The Advance of the Mongols: 6 Campaigns That Built the World's Largest Land Empire

Mamluk warriors at the Battle of Ayn Jalut. Pinterest

The Battle of Ayn Jalut

After destroying Baghdad Hulegu hunkered down for a time, collecting his spoils and receiving new offers of submission and troops from the surrounding region. Once again reinforced, he set out in 1259 to complete the task that his brother Mongke had given him by pushing to Egypt. They crossed the Euphrates on a pontoon bridge and made for Aleppo. While Aleppo fell quickly the soldiers in the central citadel continued to defend their last refuge for four weeks before surrendering. In a show of respect for their courage Hulegu allowed the survivors of the citadel to live.
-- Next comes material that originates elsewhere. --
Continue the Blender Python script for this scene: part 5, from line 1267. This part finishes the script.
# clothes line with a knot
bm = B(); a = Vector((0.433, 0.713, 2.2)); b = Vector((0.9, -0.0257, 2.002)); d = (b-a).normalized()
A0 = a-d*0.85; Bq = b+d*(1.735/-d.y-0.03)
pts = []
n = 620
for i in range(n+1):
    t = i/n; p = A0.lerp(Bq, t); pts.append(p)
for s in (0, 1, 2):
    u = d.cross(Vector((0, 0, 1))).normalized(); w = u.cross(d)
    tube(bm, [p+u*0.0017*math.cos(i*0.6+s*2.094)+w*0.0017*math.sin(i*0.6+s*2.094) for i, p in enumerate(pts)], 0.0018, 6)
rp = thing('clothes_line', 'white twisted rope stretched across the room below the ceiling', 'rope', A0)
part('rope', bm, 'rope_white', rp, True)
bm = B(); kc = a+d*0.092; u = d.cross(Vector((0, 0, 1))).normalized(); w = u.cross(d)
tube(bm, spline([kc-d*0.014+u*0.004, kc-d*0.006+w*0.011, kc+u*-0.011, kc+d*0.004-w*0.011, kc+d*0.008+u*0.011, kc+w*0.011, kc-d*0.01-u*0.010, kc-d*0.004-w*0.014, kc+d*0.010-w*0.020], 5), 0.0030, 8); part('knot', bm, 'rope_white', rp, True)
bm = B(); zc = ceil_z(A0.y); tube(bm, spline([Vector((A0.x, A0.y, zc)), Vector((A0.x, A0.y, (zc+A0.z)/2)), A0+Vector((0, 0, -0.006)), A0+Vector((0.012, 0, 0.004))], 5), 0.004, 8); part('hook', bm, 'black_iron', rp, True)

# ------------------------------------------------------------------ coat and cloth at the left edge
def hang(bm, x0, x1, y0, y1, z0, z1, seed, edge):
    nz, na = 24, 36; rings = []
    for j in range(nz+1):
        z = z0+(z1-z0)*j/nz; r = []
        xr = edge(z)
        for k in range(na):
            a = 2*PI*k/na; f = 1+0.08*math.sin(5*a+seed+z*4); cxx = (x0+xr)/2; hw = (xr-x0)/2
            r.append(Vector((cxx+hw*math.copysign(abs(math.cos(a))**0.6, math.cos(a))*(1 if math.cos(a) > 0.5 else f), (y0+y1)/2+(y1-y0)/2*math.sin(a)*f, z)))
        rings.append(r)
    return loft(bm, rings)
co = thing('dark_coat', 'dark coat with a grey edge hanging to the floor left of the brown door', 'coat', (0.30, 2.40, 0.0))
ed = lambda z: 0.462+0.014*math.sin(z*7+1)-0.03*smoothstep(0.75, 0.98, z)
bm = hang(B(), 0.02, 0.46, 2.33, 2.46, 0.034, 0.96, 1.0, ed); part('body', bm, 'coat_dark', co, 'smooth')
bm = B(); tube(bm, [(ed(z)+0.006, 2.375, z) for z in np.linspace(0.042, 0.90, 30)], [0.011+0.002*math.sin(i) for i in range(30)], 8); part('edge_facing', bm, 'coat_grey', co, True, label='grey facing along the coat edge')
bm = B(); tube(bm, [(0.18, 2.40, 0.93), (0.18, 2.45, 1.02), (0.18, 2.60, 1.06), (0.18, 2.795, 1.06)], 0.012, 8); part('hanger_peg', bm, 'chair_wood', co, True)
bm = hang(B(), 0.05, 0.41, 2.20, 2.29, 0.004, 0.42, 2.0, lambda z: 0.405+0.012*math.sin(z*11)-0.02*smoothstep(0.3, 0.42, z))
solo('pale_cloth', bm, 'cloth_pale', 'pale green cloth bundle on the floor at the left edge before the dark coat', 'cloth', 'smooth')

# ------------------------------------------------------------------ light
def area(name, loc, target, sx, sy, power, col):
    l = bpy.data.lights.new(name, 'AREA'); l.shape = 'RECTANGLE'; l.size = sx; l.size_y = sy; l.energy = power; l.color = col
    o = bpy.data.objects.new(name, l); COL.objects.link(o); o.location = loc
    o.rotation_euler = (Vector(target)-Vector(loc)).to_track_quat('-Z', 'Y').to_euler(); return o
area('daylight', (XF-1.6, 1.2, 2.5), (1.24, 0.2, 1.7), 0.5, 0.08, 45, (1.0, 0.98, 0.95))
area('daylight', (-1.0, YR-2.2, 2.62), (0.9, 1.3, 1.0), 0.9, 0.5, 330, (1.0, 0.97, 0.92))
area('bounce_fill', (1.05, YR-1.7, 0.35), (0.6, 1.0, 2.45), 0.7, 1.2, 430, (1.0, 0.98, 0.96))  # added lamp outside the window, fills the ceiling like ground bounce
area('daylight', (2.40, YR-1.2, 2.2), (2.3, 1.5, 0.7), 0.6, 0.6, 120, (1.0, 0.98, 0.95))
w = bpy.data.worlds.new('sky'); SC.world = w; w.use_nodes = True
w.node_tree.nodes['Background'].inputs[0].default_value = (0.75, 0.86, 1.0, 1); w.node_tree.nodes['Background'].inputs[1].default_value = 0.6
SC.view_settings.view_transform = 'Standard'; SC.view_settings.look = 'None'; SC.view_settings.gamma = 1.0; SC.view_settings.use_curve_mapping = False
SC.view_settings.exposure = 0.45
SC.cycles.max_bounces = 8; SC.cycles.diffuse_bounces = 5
From Aleppo the Mongols advanced to Damascus, which gave in without a fight. Now only the only significant authority capable of challenging the Mongols remaining in the region were the Mamluks of Egypt. Hulegu sent an emissary to Sultan Qutuz carrying a message that read, “You have heard that we have conquered a vast empire and have purified the earth of the disorders that tainted it.  It is for you to fly and for us to pursue….   We mean well by our warning, for now you are the only enemy against whom we have to march.”

The Mamluks, descendants of slave soldiers who had unseated their masters, were not interested in being enslaved once again. They responded to Hulegu’s threat by killing the emissary. With this action Qutuz could expect to face the Mongols’ full wrath, but then fate intervened. As Hulegu was preparing his advance towards Egypt a rider arrived with news from China: Mongke Khan had died of dysentery. Fearing that the Khan’s death might destabilize the empire Hulegu withdrew along with a considerable portion of his force, leaving his lieutenant Kitbuga to chastise the Mamluks.
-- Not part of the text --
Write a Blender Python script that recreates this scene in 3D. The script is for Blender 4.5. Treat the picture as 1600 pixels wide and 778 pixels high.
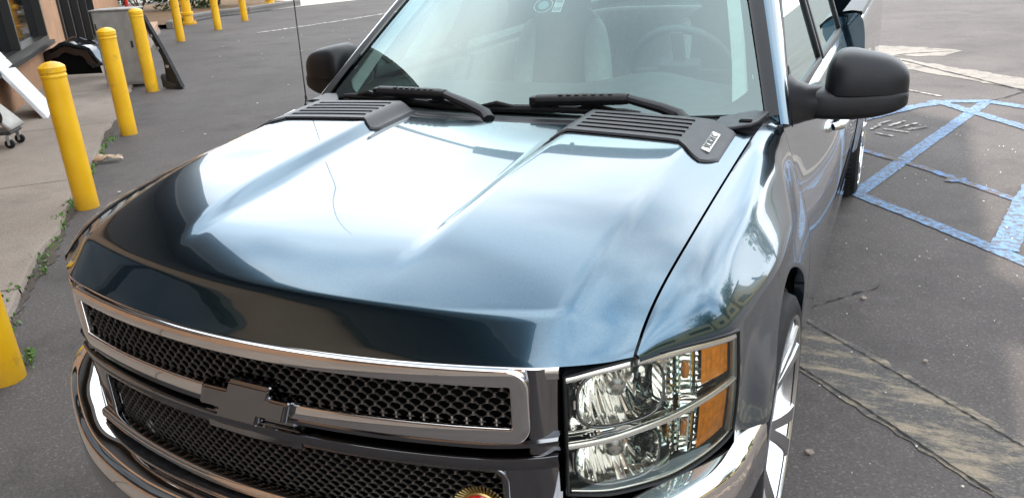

Back in Cairo Qutuz had decided that his capital could not endure a Mongol siege, and that his best chance for success was to meet the Mongols in the open. The Mamluks crossed Gaza and positioned themselves to intercept the Mongols in Galilee at a place called Ayn Jalut, which quite appropriately is also the site where David is said to have slain Goliath. Upon arriving Qutuz hid a portion of his army in the highlands nearby to surprise the Mongols if given a chance.
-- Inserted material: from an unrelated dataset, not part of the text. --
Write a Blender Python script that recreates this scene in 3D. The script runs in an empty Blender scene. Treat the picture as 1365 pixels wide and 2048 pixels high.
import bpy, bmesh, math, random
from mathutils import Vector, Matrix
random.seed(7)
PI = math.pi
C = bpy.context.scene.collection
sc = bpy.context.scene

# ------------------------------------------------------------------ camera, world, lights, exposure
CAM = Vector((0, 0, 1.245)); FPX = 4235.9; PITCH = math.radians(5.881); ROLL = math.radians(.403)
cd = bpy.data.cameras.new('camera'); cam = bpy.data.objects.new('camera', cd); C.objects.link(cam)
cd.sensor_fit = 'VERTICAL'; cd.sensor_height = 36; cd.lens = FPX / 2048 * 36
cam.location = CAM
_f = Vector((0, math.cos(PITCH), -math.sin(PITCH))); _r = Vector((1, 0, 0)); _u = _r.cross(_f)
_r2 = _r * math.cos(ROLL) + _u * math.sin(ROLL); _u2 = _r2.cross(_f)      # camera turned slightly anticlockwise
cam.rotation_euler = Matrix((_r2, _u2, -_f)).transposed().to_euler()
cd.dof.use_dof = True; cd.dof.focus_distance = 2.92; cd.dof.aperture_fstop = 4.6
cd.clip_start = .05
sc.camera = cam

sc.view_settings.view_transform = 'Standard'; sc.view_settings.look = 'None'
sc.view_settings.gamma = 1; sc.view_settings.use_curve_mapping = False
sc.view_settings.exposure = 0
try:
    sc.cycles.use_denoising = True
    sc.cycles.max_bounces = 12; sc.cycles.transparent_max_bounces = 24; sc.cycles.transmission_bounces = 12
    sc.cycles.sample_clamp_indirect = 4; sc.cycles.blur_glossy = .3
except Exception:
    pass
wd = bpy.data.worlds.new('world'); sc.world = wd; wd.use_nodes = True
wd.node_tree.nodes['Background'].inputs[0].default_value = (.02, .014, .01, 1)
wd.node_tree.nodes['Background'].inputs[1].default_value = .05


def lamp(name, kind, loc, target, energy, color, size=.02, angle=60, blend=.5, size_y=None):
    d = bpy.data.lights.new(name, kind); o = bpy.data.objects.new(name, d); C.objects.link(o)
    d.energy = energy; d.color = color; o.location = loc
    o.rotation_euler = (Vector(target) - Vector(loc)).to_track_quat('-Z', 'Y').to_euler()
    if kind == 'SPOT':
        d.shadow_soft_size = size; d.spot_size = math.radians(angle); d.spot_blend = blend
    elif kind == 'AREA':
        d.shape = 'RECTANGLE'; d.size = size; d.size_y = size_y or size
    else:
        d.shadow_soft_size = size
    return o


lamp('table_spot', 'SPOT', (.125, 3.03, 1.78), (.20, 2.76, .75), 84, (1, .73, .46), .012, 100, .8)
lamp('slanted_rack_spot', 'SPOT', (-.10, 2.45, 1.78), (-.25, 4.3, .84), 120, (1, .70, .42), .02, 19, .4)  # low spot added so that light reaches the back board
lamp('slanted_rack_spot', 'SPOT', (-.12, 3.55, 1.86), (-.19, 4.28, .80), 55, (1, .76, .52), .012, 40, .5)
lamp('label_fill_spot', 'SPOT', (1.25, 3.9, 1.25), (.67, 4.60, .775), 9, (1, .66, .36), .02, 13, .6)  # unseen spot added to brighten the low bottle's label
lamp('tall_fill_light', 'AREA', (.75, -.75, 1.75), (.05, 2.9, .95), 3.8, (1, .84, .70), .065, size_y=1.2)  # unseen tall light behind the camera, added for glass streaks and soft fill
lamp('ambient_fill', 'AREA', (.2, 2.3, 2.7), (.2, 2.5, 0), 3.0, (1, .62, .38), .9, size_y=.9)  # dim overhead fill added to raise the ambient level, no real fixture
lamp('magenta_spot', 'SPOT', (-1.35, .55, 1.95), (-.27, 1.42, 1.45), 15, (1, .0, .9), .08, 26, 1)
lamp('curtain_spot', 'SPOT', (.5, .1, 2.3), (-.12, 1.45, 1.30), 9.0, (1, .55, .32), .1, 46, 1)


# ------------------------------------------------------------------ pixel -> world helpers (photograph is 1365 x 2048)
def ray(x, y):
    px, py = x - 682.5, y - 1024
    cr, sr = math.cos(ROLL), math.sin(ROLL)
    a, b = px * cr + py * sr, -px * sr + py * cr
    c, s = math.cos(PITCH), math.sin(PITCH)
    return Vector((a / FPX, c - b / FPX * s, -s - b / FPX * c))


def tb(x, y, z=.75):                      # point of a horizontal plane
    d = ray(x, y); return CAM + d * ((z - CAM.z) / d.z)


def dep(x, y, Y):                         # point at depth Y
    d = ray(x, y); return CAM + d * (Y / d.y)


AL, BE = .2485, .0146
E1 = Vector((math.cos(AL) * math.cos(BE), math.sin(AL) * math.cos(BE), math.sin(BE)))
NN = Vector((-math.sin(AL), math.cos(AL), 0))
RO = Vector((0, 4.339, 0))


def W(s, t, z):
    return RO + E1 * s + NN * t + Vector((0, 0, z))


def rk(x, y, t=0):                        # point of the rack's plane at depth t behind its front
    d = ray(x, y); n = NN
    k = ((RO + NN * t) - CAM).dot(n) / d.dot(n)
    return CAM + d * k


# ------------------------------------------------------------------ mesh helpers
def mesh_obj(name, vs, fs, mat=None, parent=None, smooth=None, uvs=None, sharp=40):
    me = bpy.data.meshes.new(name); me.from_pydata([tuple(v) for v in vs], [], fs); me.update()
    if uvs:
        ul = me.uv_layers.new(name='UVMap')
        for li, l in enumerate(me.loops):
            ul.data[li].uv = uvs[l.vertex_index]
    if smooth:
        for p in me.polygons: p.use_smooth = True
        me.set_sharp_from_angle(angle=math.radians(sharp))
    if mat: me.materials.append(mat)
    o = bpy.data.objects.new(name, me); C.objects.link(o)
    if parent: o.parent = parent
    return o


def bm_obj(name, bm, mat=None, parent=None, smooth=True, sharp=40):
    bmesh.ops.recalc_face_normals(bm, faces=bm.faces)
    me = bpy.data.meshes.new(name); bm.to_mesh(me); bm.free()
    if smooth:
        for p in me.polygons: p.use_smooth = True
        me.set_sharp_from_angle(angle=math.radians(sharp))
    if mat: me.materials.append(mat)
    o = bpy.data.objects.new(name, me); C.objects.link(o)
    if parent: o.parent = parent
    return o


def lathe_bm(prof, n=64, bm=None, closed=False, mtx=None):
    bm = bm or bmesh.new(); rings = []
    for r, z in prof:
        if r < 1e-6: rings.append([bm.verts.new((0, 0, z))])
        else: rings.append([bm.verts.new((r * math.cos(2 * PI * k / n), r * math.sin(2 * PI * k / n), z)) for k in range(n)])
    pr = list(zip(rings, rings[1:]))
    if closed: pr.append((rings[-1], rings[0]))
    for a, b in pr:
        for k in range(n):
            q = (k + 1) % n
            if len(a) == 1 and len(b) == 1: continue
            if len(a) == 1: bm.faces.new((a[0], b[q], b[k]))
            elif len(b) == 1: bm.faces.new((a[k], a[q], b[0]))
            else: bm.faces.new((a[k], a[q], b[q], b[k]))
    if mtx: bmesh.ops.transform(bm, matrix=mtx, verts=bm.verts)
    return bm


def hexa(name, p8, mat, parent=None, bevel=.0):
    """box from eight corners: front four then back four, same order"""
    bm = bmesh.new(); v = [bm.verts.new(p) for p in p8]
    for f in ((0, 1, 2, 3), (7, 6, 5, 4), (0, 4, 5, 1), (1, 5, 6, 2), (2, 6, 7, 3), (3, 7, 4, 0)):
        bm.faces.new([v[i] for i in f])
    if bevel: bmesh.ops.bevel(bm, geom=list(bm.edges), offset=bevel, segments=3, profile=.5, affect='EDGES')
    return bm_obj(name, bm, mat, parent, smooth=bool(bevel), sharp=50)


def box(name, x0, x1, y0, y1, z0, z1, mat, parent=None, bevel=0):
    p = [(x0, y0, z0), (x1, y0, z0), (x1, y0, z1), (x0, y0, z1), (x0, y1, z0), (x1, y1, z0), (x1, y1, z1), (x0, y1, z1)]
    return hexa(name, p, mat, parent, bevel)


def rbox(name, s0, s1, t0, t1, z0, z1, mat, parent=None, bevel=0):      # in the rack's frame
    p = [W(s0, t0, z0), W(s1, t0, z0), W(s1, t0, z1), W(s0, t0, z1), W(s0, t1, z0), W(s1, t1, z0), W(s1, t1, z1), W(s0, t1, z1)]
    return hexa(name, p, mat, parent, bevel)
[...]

Once the battle began the Mamluks were able to lure the Mongol force into this trap by repeatedly hitting them and then withdrawing closer to the highlands. The unexpected appearance of Mamluk archers and cavalry from the hills overwhelmed the Mongols, surrounding them. Not easily discouraged, the Mongols fought fiercely to break out of the encirclement, prompting Qutuz to personally join the battle to try and prevent a breach. Despite Qutuz’s efforts some of the Mongols did manage to escape and regroup, but he held the battlefield.  The Mamluk’s had done what no other power had been capable of – they had stood up to a Mongol advance and won.